See individual templates for further instructions on how to use each template.

Exploring and Using the Governance Templates

There are as many different governance structures and rules as there are Open Source projects. That’s as it should be; governance is individual to each community. However, there are some general patterns that you can follow, which will save you a lot of time when you need to start developing your own project’s governance. We’ve codified three of the most popular patterns as templates for CNCF projects to copy and modify.

The purpose of governance documents is to write down, and make explicit, how your project already does things. Don’t adopt a charter that’s inaccurate but sounds good; instead, copy a template and then modify it until it correctly describes your existing decision-making processes.

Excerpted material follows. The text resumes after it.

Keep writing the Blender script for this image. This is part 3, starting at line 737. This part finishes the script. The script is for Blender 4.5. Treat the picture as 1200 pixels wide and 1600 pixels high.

That’s a hard enough task, since one of the things you’ll discover is that some of your own processes and roles are more poorly specified that you realized. That’s fine, literally every project goes through this stage.

The three templates we offer for your forking and customization are:

  • Maintainer Council supplies rules for a simple self-selecting council of Maintainers as project governance. This is the most common form of governance for CNCF projects.

  • Steering Committee Elections is a template for an elected steering committee, where senior leadership is elected by the body of contributors.

  • Federated Subprojects is a template for a “project of projects” where the CNCF project is more of an umbrella for a bunch of closely related subprojects.

Prerequisites for the Templates

Before starting to customize the templates, your project will need to discuss and come to consensus on a number of questions. All of these things have been implicit in prior project actions, but you’ll discover that not all members have the same view of them. Be prepared to spend time working these out. Among the questions will be:

  • Who are our project leaders, and what qualifications do they have?
  • Is there more than one type of leader, or any division of responsibilities?
  • How do we generally make decisions, particularly disputed decisions?
  • Do we already have meetings, online votes, a project board, or other tools of governance?